_WHAT IS REQUIRED_: Take every line from the listing below that includes "picture" and copy it.

[Lines of data]
· · ·

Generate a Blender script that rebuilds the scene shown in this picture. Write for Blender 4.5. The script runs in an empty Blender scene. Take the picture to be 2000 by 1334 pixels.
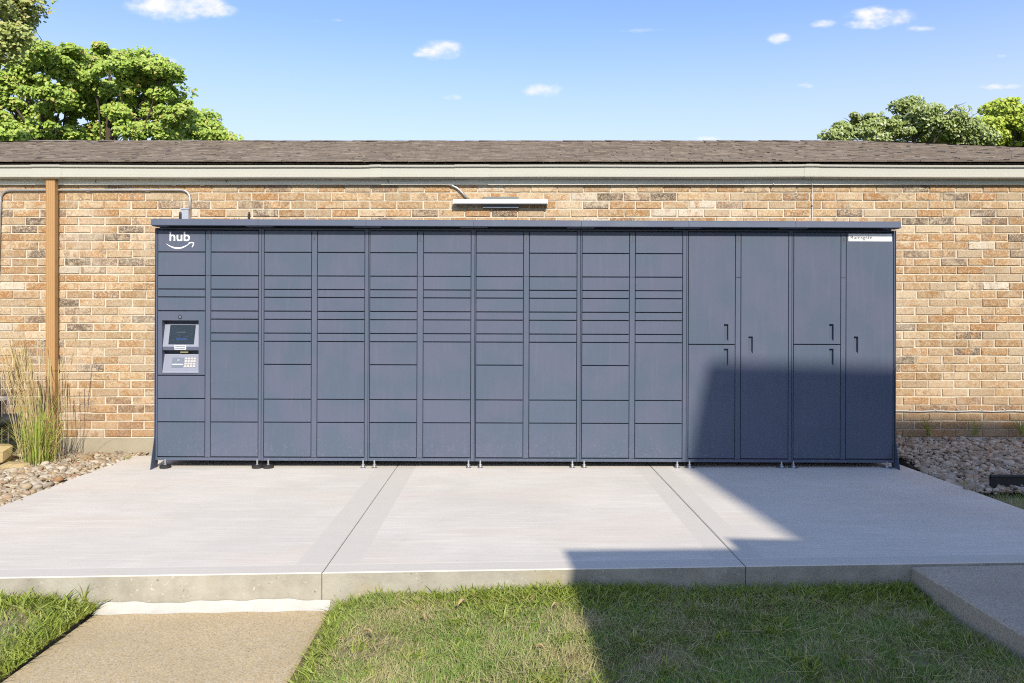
import bpy, math, random
import numpy as np
from mathutils import Vector

random.seed(7)
RNG = np.random.default_rng(11)
SC = bpy.context.scene
COL = SC.collection

# ------------------------------------------------------------------ camera
F, CX, CY, CAMZ = 1431.0, 987.0, 612.0, 1.32          # focal in px of a 2000 px wide frame, principal point, eye height
cam_d = bpy.data.cameras.new('camera')
cam_d.sensor_width = 36.0
cam_d.lens = 36.0 * F / 2000.0
cam_d.shift_x = (1000 - CX) / 2000.0
cam_d.shift_y = -(667 - CY) / 2000.0
cam_d.clip_start, cam_d.clip_end = 0.05, 3000
cam = bpy.data.objects.new('camera', cam_d)
cam.location = (0, 0, CAMZ)
cam.rotation_euler = (math.radians(90), 0, 0)
COL.objects.link(cam)
SC.camera = cam

def P(px, py, Y):
    return Vector(((px - CX) / F * Y, Y, CAMZ - (py - CY) / F * Y))
def G(px, py, z=0.0):
    Y = F * (CAMZ - z) / (py - CY)
    return Vector(((px - CX) / F * Y, Y, z))

# ------------------------------------------------------------------ light
SUN = Vector((-0.21, 1.0, -0.667))
SKY_STRENGTH = 0.138
sun_d = bpy.data.lights.new('sun', 'SUN')
sun_d.energy = 3.1
sun_d.angle = math.radians(0.53)
sun_d.color = (1.0, 0.93, 0.80)
sun = bpy.data.objects.new('sun', sun_d)
sun.rotation_euler = SUN.to_track_quat('-Z', 'Y').to_euler()
sun.location = (3, -12, 12)
COL.objects.link(sun)

world = bpy.data.worlds.new('World')
SC.world = world
world.use_nodes = True
wt = world.node_tree
wt.nodes.clear()
def wn(t, **k):
    n = wt.nodes.new(t)
    for a, b in k.items(): setattr(n, a, b)
    return n
def wmath(op, a, b=None, clamp=False):
    n = wn('ShaderNodeMath', operation=op, use_clamp=clamp)
    for i, v in enumerate((a, b)):
        if v is None: continue
        if isinstance(v, (int, float)): n.inputs[i].default_value = v
        else: wt.links.new(v, n.inputs[i])
    return n.outputs[0]
sky = wn('ShaderNodeTexSky', sky_type='NISHITA')
sky.sun_disc = False
sky.sun_elevation = math.atan2(0.667, math.hypot(0.21, 1.0))
sky.sun_rotation = math.atan2(0.21, -1.0)
sky.altitude = 200
sky.air_density = 1.0
sky.dust_density = 0.6
sky.ozone_density = 2.2
bg = wn('ShaderNodeBackground'); bg.inputs['Strength'].default_value = SKY_STRENGTH
tint = wn('ShaderNodeMix', data_type='RGBA', blend_type='MULTIPLY'); tint.inputs[0].default_value = 1.0; tint.inputs[7].default_value = (.84, .86, .97, 1)
wt.links.new(sky.outputs[0], tint.inputs[6]); wt.links.new(tint.outputs[2], bg.inputs['Color'])
# small fair-weather clouds, laid out on the sky by direction
tc = wn('ShaderNodeTexCoord')
sep = wn('ShaderNodeSeparateXYZ'); wt.links.new(tc.outputs['Generated'], sep.inputs[0])
yy = wmath('MAXIMUM', sep.outputs[1], 0.05)
u0 = wmath('DIVIDE', sep.outputs[0], yy); v0 = wmath('DIVIDE', sep.outputs[2], yy)
comb = wn('ShaderNodeCombineXYZ'); wt.links.new(u0, comb.inputs[0]); wt.links.new(v0, comb.inputs[1])
nz = wn('ShaderNodeTexNoise'); nz.inputs['Scale'].default_value = 26; nz.inputs['Detail'].default_value = 4; nz.inputs['Roughness'].default_value = 0.62
mp = wn('ShaderNodeMapping'); mp.inputs['Scale'].default_value = (1, 1.8, 1)
wt.links.new(comb.outputs[0], mp.inputs[0]); wt.links.new(mp.outputs[0], nz.inputs['Vector'])
nzc = wmath('MULTIPLY', wmath('SUBTRACT', nz.outputs[0], 0.5), 3.0)
total = None
for (px, py, rx, ry, s) in ((350, 6, 98, 34, 1.0), (400, 18, 70, 24, .8), (862, 98, 44, 19, .95), (828, 106, 34, 8, .5), (1062, 176, 36, 15, .9),
                            (1715, 34, 62, 22, 1.0), (1690, 46, 45, 12, .9), (1606, 47, 32, 9, .7), (1521, 75, 24, 12, .85), (314, 124, 36, 12, .9),
                            (1958, 169, 46, 7, .75), (1828, 178, 14, 6, .4), 
                            (1957, 108, 14, 5, .5), (1380, 272, 40, 7, .5), (880, 190, 26, 8, .45), (1570, 168, 34, 7, .5), (1800, 56, 40, 8, .45), (640, 40, 60, 6, .4), (1250, 60, 70, 7, .35),
                            (-420, 60, 120, 30, .9), (2500, 90, 120, 26, .9)):
    ma = wn('ShaderNodeVectorMath', operation='MULTIPLY_ADD')
    ax_, ay_ = F / (rx * 1.2), F / (ry * 1.2)
    ma.inputs[1].default_value = (ax_, ay_, 0); ma.inputs[2].default_value = (-(px - CX) / F * ax_, -(CY - py) / F * ay_, 1.25 * (1 - s))
    wt.links.new(comb.outputs[0], ma.inputs[0])
    le = wn('ShaderNodeVectorMath', operation='LENGTH'); wt.links.new(ma.outputs[0], le.inputs[0])
    total = le.outputs['Value'] if total is None else wmath('MINIMUM', total, le.outputs['Value'])
dens = wmath('ADD', wmath('SUBTRACT', 1.0, wmath('MULTIPLY', total, total)), wmath('MULTIPLY', nzc, 1.0))
mr = wn('ShaderNodeMapRange', interpolation_type='SMOOTHSTEP')
mr.inputs[1].default_value = 0.02; mr.inputs[2].default_value = 1.45
wt.links.new(dens, mr.inputs[0])
fall = wn('ShaderNodeMapRange', interpolation_type='SMOOTHSTEP')
fall.inputs[1].default_value = 1.3; fall.inputs[2].default_value = 0.55; fall.inputs[3].default_value = 0; fall.inputs[4].default_value = 1
wt.links.new(total, fall.inputs[0])
total = wmath('MULTIPLY', mr.outputs[0], fall.outputs[0])
front = wmath('GREATER_THAN', sep.outputs[1], 0.06)
total = wmath('MULTIPLY', total, front, clamp=True)
cl = wn('ShaderNodeBackground'); cl.inputs['Color'].default_value = (1.0, 0.985, 0.99, 1); cl.inputs['Strength'].default_value = 0.58
mixw = wn('ShaderNodeMixShader')
wt.links.new(total, mixw.inputs[0]); wt.links.new(bg.outputs[0], mixw.inputs[1]); wt.links.new(cl.outputs[0], mixw.inputs[2])
# pale summer haze low in the sky, the same in every direction
hz = wn('ShaderNodeMapRange', interpolation_type='SMOOTHSTEP')
hz.inputs[1].default_value = 0.40; hz.inputs[2].default_value = 0.12; hz.inputs[3].default_value = 0.0; hz.inputs[4].default_value = 0.72
wt.links.new(sep.outputs[2], hz.inputs[0])
hb = wn('ShaderNodeBackground'); hb.inputs['Color'].default_value = (.86, .885, 1.0, 1); hb.inputs['Strength'].default_value = 0.53
mixh = wn('ShaderNodeMixShader'); wt.links.new(hz.outputs[0], mixh.inputs[0]); wt.links.new(bg.outputs[0], mixh.inputs[1]); wt.links.new(hb.outputs[0], mixh.inputs[2])
wt.links.new(mixh.outputs[0], mixw.inputs[1])
wo = wn('ShaderNodeOutputWorld'); wt.links.new(mixw.outputs[0], wo.inputs[0])

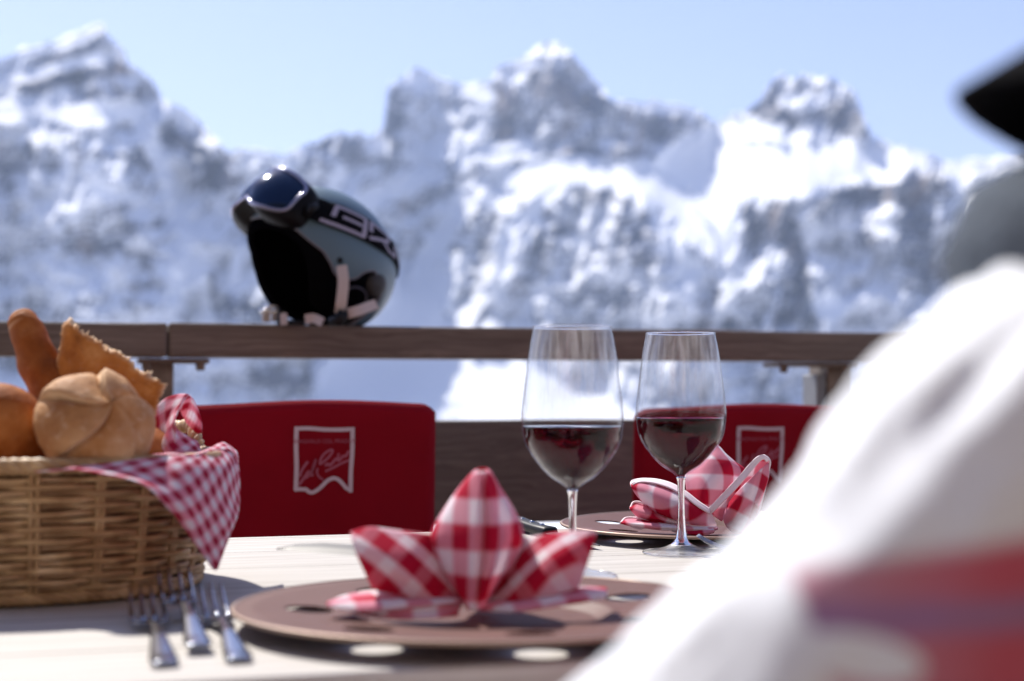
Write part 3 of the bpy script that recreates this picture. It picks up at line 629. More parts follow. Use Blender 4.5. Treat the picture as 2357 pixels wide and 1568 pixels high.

· · ·

_RESPONSE_:
Generate a Blender script that rebuilds the scene shown in this picture. Write for Blender 4.5. The script runs in an empty Blender scene. Take the picture to be 2000 by 1334 pixels.
Write part 3 of the bpy script that recreates this picture. It picks up at line 629. More parts follow. Use Blender 4.5. Treat the picture as 2357 pixels wide and 1568 pixels high.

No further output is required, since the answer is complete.